Si tratta di riavviare lo sfruttamento dell'unica miniera ancora disponibile nel ns. Paese e l'utilizzo di un Carbone certamente non ottimale ma che, grazie alle moderne tecnologie, oggi può essere utilizzato senza gli inconvenienti (alto contenuto di zolfo) del passato. Se poi si volesse fare un semplice e banale confronto con la Lignite abitualmente utilizzata in Grecia, Romania, Turchia, ecc., ebbene il Carbone del Sulcis sarebbe "super".

 Il Progetto prevede inoltre la costruzione - a bocca di miniera - di un nuovo e modernissimo gruppo termoelettrico alimentato dal Carbone del Sulcis (solo od in miscela con l'abituale carbone di importazione a seconda della tecnologia impiegata nel nuovo impianto termoelettrico) e l'impianto sarebbe dotato delle modernissime tecnologie di "Cattura della CO2" che verrebbe poi stoccata nel sottosuolo, nelle vene di carbone che si trovano, fuori costa, ad oltre 800 mt. di profondità. Questo consentirebbe - con la tecnica ECBM "Enhanced Coal Bed Methane" (abituale negli USA, in Australia, ecc.) di recuperare il Metano, sempre presente nella microporosità del Carbone, in quanto la CO2 si fisserebbe al suo posto nella matrice Carbone, come natura vuole. Insomma, una tecnica quanto mai opportuna, perchè consente di recuperare un combustibile dall'attività di sequestro, compensandone così i costi.

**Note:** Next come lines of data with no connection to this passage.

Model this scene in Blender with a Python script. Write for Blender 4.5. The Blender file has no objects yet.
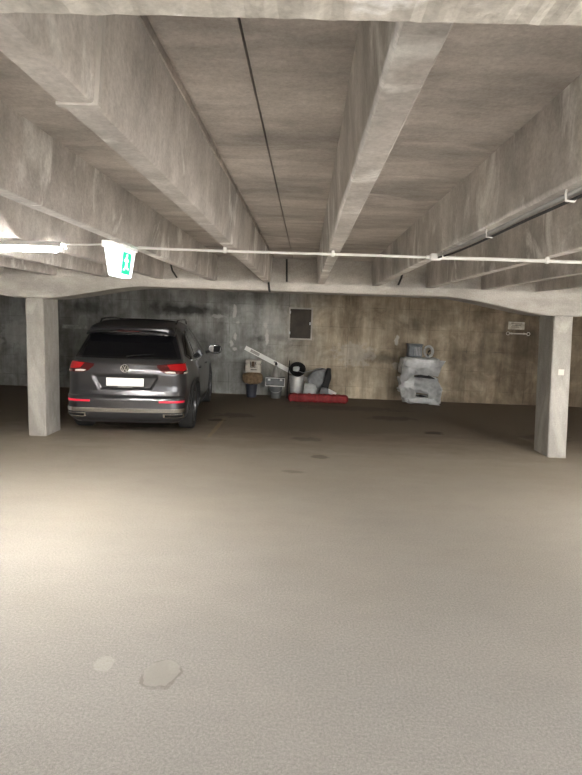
import bpy, bmesh, math, random
from mathutils import Vector, Matrix, noise
random.seed(7)
SC = bpy.context.scene
COL = SC.collection
PI = math.pi

# ------------------------------------------------------------------ materials
def mat(name, base=(.5,.5,.5), rough=.6, metal=0., emit=None, estr=0., bump=0., bscale=40., var=0., vscale=6., coat=0., spec=.5):
    m = bpy.data.materials.new(name); m.use_nodes = True
    nt = m.node_tree; b = nt.nodes['Principled BSDF']
    b.inputs['Roughness'].default_value = rough
    b.inputs['Metallic'].default_value = metal
    b.inputs['Coat Weight'].default_value = coat
    b.inputs['Specular IOR Level'].default_value = spec
    tc = nt.nodes.new('ShaderNodeTexCoord')
    if var > 0:
        n = nt.nodes.new('ShaderNodeTexNoise'); n.inputs['Scale'].default_value = vscale; n.inputs['Detail'].default_value = 5
        nt.links.new(tc.outputs['Object'], n.inputs['Vector'])
        r = nt.nodes.new('ShaderNodeValToRGB')
        r.color_ramp.elements[0].position = .3; r.color_ramp.elements[1].position = .7
        r.color_ramp.elements[0].color = tuple(c*(1-var) for c in base)+(1,)
        r.color_ramp.elements[1].color = tuple(min(1, c*(1+var)) for c in base)+(1,)
        nt.links.new(n.outputs['Fac'], r.inputs['Fac']); nt.links.new(r.outputs['Color'], b.inputs['Base Color'])
    else:
        b.inputs['Base Color'].default_value = tuple(base)+(1,)
    if emit:
        b.inputs['Emission Color'].default_value = tuple(emit)+(1,); b.inputs['Emission Strength'].default_value = estr
    if bump > 0:
        n2 = nt.nodes.new('ShaderNodeTexNoise'); n2.inputs['Scale'].default_value = bscale; n2.inputs['Detail'].default_value = 4
        nt.links.new(tc.outputs['Object'], n2.inputs['Vector'])
        bp = nt.nodes.new('ShaderNodeBump'); bp.inputs['Strength'].default_value = bump; bp.inputs['Distance'].default_value = .02
        nt.links.new(n2.outputs['Fac'], bp.inputs['Height']); nt.links.new(bp.outputs['Normal'], b.inputs['Normal'])
    return m

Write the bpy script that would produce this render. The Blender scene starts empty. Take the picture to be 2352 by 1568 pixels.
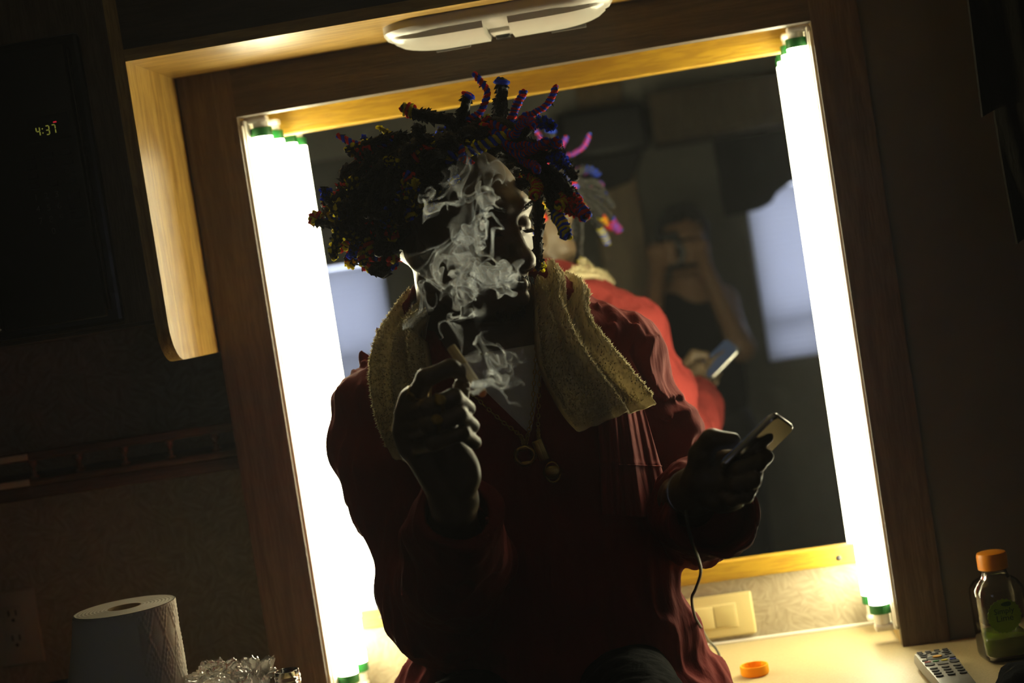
import bpy, bmesh, math, random
import numpy as np
from mathutils import Vector, Matrix

random.seed(7)
rng = np.random.default_rng(7)
S = bpy.context.scene
COL = S.collection

# ------------------------------------------------------------------ camera, world, light, exposure
FPX, ROLL, NX, NY, DIST, CZ = 3900.0, .1505, 1546.0, 582.0, 2.6, 1.5
_n = np.array([(NX - 1176) / FPX, -(NY - 784) / FPX, -1.0]); _n /= np.linalg.norm(_n)
_x = np.array([math.cos(ROLL), math.sin(ROLL), 0.0]); _x[2] = -(_x[0] * _n[0] + _x[1] * _n[1]) / _n[2]; _x /= np.linalg.norm(_x)
RC2W = np.array([_x, _n, np.cross(_x, _n)])
CAM = np.array([0.0, -DIST, CZ])


def at(px, py, Y):
    """survey: the point at depth Y that the photograph shows at pixel px, py"""
    d = RC2W @ np.array([(px - 1176) / FPX, -(py - 784) / FPX, -1.0])
    return CAM + d * ((Y + DIST) / d[1])


def atz(px, py, Z):
    d = RC2W @ np.array([(px - 1176) / FPX, -(py - 784) / FPX, -1.0])
    return CAM + d * ((Z - CZ) / d[2])


cam_data = bpy.data.cameras.new('camera')
cam = bpy.data.objects.new('view_camera', cam_data); COL.objects.link(cam)
M = Matrix([list(RC2W[0]) + [0], list(RC2W[1]) + [-DIST], list(RC2W[2]) + [CZ], [0, 0, 0, 1]])
cam.matrix_world = M
cam_data.sensor_width = 36.0
cam_data.lens = FPX / 2352 * 36.0
cam_data.clip_start = .02
cam_data.dof.use_dof = True
cam_data.dof.focus_distance = 2.10
cam_data.dof.aperture_fstop = 3.6
S.camera = cam

W = bpy.data.worlds.new('world'); S.world = W; W.use_nodes = True
W.node_tree.nodes['Background'].inputs[0].default_value = (.72, .78, 1.0, 1)   # dusk sky outside the windows
W.node_tree.nodes['Background'].inputs[1].default_value = 3.4
S.view_settings.view_transform = 'Standard'; S.view_settings.look = 'None'
S.view_settings.gamma = 1; S.view_settings.use_curve_mapping = False
S.view_settings.exposure = 0.0
TUBE_POWER = 26.0
HAZE = .010
S.cycles.transparent_max_bounces = 64
S.cycles.max_bounces = 6
S.cycles.use_light_tree = False
S.cycles.diffuse_bounces = 3
S.cycles.glossy_bounces = 4
S.cycles.transmission_bounces = 7
S.cycles.adaptive_threshold = .035


# ------------------------------------------------------------------ helpers
def V3(a): return np.asarray(a, dtype=np.float64)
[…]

 Per la dimensione del Progetto, non eccessivamente grande, e le caratteristiche dell'insieme, si tratta di un Progetto ideale ed all'avanguardia a livello mondiale, che 'Italia ha il dovere di favorire, soprattutto considerando che l'area del Sulcis è particolarmente depressa ed il lavoro in quella zona non è proprio fiorente. Inoltre questi minatori comunque costano una discreta somma alle casse pubbliche, perchè la limitata attività loro concessa finora ovviamente non consente di recuperare sufficiente valore per pareggiare i costi. Insomma, si tratta anche di interrompere un'emorragia che dura ben dal 1972 !!!


Rinaldo Sorgenti ha detto...

Come si vede, il problema va letto in altri termini:

- Occorre investire nelle nuove tecnologie per uscire dall'impasse in cui si trovano quelle industrie e, poi, finalmente fare nel Paese una opportuna Politica Energetica (nessun Paese grande e sviluppato, può farne a meno) che preveda di diversificare ed equilibrare il "Mix delle Fonti Primarie" per la produzione elettrica anche in Italia, come hanno TUTTI i grandi e sviluppati Paesi del Mondo: Germania-USA-Giappone-Canada-UK, ecc.) per sostenere la competitività Paese.

Tutti parlano della Germania come esempio, però nessuno dice che la Gwermania produce il doppio dell'elettricità che produciamo noi in Italia e lo fa per il 42% da Carbone (6 volte più di quanto ne usiamo noi!), pur essendo il Paese che ha installato più di tutti Solare FV ed Eolico (loro, peraltro, il Vento ce l'hanno nel Nord), perchè Carbone e Rinnovabili SONO del tutto COMPLEMENTARI, giammai alternative.

Qualcuno può e vuol dire che i tedeschi sono degli ... irresponsabili? Suvvia, non scherziamo.